IPhone-Session mit Thomas Mayfried

Nach der abc mache ich mit einer Freundin einen Abstecher auf die Lesung von Adele Waldmann aus ihrem Bestsellerroman „Das Liebesleben des Nathaniel P.“ – denn zeitgleich zur Berlin Art Week ist auch das internationale Literaturfest und da möchte ich natürlich auch vorbeigeschaut haben.

Aber mit diesem einen vollen Tag ist es natürlich noch lange nicht vorbei! Freitag nehmen uns die Vorbereitungen für unsere Lesung ein – mehr dazu im Laufe der Woche. Am Samstag nehmen wir an einer mehrstündigen Radtour teil – organisiert vom Kunsthaus Dahlem und geführt von Fotograf und Fahrradaktivist Stefan Draschan um anschließend noch zu dritt – Natalie, Lene und ich – ein paar Stunden durch die Berliner Galerienlandschaft zu touren: Wir besuchen unter anderen die Future Gallery und den gegenüberliegenden Projektraum, Between Bridges, in der wir mit Anders Clausens Federn spielen.

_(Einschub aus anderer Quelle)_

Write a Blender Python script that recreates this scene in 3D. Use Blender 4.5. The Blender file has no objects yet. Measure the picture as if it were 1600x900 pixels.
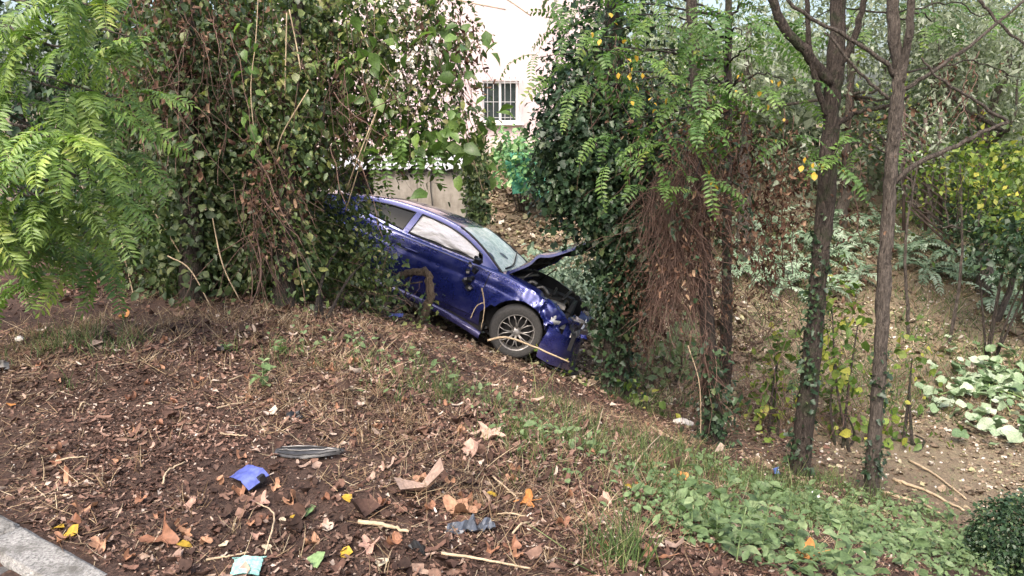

Anders Clausen in der Galerie Between Bridges

Dann fahren wir zur Kunsthalle der Deutschen Bank zu Xenopolis. Vor dem Gebäude findet der „Marsch für das Leben“ statt, eine Demonstration gegen Abtreibung und ich muss mich fragen, in welchem Jahrhundert wir leben und dass sich mehr als 5000 Leute dafür einsetzen fremdbestimmt zu werden. Auch bei Xenopolis kann ich Michel Bonvins Fotografien nur hinterfragen: Wie kommt es, dass man als Künstler Elend ästhetisiert und unter anderem auch damit Geld verdient? Aber vielleicht kann mir der Eine oder Andere das vermitteln oder diese Position erklären.